I DON'T get the whole shoe thing.
Actually, I don't really get the whole fashion thing full stop . . . my innate meanness preventing me from ever shopping till I drop . . .but I especially don't do shoes. If they were warm and waterproof, I'd be quite content to wear shoeboxes. Buying anything else in the footwear department is, to my mind, torture almost beyond endurance. Buying shoes for kids is the worst hell on earth but that is another day's dirge. And at least when they're for the kids, nobody gets to see your holey socks (see 'innate meanness', above).
In spite of this, I have somehow managed to amass quite a collection of shoes. I currently have . . . count 'em . . . three pairs of boots, one pair each of trainers, sandals and slippers and three pairs of shoes that I can't really describe.

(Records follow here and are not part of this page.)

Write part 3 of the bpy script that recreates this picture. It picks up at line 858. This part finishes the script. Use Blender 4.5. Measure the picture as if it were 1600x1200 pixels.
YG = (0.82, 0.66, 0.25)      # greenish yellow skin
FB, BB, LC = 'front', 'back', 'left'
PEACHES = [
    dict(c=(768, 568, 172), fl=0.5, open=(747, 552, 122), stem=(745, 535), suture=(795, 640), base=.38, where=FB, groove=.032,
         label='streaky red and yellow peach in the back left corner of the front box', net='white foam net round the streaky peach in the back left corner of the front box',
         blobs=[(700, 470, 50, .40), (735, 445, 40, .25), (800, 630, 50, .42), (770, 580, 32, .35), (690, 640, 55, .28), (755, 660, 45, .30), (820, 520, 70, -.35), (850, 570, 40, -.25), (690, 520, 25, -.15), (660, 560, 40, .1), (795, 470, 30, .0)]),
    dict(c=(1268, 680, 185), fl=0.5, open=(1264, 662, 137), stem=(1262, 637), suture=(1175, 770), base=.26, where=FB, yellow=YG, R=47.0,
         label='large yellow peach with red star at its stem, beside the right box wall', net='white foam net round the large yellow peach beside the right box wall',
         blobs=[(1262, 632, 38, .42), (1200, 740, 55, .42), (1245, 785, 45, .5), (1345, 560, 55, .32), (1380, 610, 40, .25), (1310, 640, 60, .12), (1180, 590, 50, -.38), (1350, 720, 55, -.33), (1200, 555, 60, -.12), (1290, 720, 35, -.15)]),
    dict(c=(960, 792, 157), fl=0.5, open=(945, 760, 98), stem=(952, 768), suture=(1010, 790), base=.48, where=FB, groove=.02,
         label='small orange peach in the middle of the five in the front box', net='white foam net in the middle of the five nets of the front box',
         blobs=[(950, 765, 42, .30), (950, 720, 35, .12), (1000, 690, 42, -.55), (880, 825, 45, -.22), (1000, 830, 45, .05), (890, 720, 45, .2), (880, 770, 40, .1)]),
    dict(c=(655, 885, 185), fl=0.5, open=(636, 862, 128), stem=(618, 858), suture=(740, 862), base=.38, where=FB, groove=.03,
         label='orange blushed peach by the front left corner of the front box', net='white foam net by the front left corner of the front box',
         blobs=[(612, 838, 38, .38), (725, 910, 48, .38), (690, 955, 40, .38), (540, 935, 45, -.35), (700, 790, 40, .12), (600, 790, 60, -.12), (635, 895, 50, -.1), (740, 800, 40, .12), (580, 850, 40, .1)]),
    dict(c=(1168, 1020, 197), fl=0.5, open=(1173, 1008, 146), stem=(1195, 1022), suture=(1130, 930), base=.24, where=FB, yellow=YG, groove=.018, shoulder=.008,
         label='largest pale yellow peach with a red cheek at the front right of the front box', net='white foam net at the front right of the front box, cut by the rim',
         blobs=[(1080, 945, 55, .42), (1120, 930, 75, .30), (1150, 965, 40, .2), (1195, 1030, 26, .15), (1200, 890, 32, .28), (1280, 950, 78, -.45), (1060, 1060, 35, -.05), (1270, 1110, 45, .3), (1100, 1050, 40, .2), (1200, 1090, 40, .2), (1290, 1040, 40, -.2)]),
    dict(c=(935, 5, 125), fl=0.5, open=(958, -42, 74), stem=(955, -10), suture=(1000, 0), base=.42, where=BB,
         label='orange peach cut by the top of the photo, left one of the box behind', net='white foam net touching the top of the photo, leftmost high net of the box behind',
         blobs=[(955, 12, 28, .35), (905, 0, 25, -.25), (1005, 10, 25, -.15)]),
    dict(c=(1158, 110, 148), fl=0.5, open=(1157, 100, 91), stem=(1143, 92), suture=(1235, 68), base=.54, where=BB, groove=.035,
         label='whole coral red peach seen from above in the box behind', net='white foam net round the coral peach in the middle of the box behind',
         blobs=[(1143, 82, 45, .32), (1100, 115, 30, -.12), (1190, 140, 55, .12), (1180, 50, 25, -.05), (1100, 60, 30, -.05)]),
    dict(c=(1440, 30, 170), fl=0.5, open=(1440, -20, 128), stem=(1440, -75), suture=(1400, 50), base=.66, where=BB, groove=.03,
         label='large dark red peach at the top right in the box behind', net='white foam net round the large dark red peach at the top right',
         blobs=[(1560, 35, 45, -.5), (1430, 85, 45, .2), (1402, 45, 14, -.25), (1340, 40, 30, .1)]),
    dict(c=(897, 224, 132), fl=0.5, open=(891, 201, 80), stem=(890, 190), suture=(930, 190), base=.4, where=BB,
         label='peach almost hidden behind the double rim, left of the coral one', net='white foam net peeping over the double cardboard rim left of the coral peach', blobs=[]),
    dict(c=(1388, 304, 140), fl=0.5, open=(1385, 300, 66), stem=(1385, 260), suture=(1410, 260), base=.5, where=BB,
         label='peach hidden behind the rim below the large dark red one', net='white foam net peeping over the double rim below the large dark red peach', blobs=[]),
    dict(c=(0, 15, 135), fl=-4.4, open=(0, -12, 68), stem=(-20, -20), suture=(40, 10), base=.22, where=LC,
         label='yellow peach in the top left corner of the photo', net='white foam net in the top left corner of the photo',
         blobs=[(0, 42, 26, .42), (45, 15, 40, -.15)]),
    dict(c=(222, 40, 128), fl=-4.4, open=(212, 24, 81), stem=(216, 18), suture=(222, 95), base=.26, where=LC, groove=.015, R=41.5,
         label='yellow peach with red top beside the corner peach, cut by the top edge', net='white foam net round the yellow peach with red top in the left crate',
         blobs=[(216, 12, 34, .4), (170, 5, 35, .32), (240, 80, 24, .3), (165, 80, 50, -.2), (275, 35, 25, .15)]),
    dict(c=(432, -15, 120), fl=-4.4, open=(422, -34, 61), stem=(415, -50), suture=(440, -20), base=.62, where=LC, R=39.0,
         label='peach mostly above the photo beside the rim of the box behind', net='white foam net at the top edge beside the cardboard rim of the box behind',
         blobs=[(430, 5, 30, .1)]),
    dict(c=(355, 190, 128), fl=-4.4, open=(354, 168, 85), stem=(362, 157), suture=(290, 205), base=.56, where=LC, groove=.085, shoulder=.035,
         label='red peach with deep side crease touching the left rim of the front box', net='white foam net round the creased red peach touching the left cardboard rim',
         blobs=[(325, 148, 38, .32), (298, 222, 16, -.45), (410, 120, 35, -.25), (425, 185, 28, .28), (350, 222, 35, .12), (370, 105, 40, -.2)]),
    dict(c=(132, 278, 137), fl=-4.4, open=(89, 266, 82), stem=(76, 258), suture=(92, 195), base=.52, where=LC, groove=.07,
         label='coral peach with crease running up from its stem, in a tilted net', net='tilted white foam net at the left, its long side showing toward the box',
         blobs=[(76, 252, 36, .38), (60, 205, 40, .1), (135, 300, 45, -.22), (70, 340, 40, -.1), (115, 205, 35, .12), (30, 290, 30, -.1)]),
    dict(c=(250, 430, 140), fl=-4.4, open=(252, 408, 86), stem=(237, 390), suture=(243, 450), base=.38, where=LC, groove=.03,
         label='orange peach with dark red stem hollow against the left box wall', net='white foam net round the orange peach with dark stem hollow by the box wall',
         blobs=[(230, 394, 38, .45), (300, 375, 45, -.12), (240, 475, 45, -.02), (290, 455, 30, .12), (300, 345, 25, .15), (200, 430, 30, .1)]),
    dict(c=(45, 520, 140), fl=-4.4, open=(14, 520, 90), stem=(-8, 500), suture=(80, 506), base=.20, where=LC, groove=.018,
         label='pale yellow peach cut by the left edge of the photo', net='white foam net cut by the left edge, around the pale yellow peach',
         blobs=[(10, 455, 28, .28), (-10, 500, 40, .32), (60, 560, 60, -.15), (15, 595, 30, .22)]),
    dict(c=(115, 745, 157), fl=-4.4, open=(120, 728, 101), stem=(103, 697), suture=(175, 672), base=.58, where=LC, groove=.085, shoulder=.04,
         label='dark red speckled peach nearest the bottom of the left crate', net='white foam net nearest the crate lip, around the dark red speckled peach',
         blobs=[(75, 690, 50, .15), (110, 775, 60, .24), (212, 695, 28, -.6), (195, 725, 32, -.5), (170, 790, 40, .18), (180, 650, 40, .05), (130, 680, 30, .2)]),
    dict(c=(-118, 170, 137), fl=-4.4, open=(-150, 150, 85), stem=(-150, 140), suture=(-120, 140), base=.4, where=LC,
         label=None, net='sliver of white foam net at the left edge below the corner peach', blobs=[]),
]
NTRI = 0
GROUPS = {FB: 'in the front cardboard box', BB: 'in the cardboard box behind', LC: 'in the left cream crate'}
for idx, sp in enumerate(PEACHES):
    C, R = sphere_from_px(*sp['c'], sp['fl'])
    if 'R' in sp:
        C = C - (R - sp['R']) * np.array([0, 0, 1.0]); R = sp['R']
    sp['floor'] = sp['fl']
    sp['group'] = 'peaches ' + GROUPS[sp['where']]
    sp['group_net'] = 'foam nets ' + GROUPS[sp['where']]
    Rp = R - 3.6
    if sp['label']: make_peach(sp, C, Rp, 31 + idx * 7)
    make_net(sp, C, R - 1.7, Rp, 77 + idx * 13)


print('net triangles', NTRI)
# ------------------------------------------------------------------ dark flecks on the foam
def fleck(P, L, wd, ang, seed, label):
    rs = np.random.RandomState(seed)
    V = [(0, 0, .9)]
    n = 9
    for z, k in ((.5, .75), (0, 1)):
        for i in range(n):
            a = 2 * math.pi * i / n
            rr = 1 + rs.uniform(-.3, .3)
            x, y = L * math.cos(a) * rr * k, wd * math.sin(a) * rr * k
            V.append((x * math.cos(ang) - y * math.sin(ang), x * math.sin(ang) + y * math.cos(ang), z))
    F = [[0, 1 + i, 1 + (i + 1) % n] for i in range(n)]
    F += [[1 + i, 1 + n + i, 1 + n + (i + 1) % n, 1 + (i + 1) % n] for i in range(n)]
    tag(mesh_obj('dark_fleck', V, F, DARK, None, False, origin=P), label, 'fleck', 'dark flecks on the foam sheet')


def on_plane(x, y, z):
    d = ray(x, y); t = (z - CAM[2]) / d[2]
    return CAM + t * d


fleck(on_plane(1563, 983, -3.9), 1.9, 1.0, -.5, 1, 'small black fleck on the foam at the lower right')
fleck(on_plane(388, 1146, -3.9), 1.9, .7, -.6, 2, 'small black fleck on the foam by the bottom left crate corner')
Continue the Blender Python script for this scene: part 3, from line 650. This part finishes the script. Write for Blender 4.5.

One pair, I will concede, was bought in the sort of moment of madness that seems to happen to other women a lot but rarely seizes me. They are impossibly high, horribly uncomfortable and absolutely gorgeous. So maybe I did once get the whole shoe thing, but it was fleeting. These days, I have nine pairs of shoes, the most I've ever had. I know women . . . normal, non-Imelda Marcos women . . . who have over a hundred.
Presumably, when the shoebox collection leaflet comes home from their kids' schools at Christmas, they breathe a sigh of relief. Me, I have to go into Korky's and beg for boxes.
But I am not the only female in my household and gradually, The Small Girl is catching up with my grown-up collection of shoes. We weren't exactly poor when I was eight years old, but back then, I owned a pair of shoes and a pair of canvas plimsolls that met all my physical education needs. In summer, I had a pair of sandals but by then the shoes would have worn out, so strictly speaking, I still only had the one pair. The plimsolls, on the other hand, ran and ran until our toes popped out the top. I know people complain about kids not doing enough PE in school now, but we barely did it at all.
Once a week, each class was summoned to the hall to make itself as small as possible, as tall as possible and as wide as possible and that was about it.
On a Monday morning, we also enjoyed a dance class . . . 15 minutes in the company of a sweet old lady called Mrs Brady (I know, I know) whose speciality, by a happy coincidence, was "the ruler dance".
You could do Mrs Brady's class in your plimsolls or, if your parents didn't stretch to canvas, your slippers. You couldn't do it in both. I seem to remember one bold girl trying and Sr Kevin shouting at her from her sanctuary in the room where they kept the red stuff they painted on cut knees.
Anyway, that was then and this is an Ireland where, all of a sudden, people fancy themselves in the dancing department. I'm too ashamed to admit how much we pay for The Small Girl to take dance classes (though it's lucky I'm not a shoe person or we'd have to remortgage the house), but I'm happy to divulge details of the note she brought home demanding that she spend almost a hundred euro on jazz boots and tap shoes.
After a great deal of sighing (me) and begging (her) and eventual agreement that the Communion money would have to be drawn down, she and I ended up in a little shop in Amiens Street full of impossibly tiny ballroom dancing outfits for about a grand a throw (who knew? ) and a man who knows jazz boots.
When he asked which kind we'd like, I admitted that prior to that weekend, I didn't know that such a thing as jazz boots existed. For the record, they are black runners. Not quite plimsolls, but I'd still bet she could do the class in her slippers. Sometimes, where shoes are concerned, I think we're all being sold a (hush) pup.
Reluctant Valentine The Boy had a perfectly miserable Valentine's Day on account of an ardent admirer who has been making his life hell of late. The first we knew of her suit was when her brother told The Small Girl his sister fancied her brother (keep up). The news, gleefully received by both mother and elder daughter, was, however, a cause of profound sadness in The Boy, who protested that he hadn't asked for this burden at all. Now she pursues him (literally) around the yard and on Valentine's Day, she did a sort of kamikaze run at him with a view to planting a kiss on his smooth cheek. He is not a fast mover but I understand he displayed a fleetness of foot in that yard that may yet have him shouldered around the allweather pitch at St Jude's. Of course, it ruined his day and seems to be on the way to ruining his life. Me, I think I'm beginning to enjoy Valentine's Day all over again. Others, though, were less satisfied.
On Valentine's Eve, out with two singletons, we were accosted in a restaurant by a sign ordering us to "book early to avoid disappointment on Valentine's Day". Surely "get a boyfriend to avoid disappointment on Valentine's Day" would have constituted more constructive advice. But these days, it's all about money and jazz boots.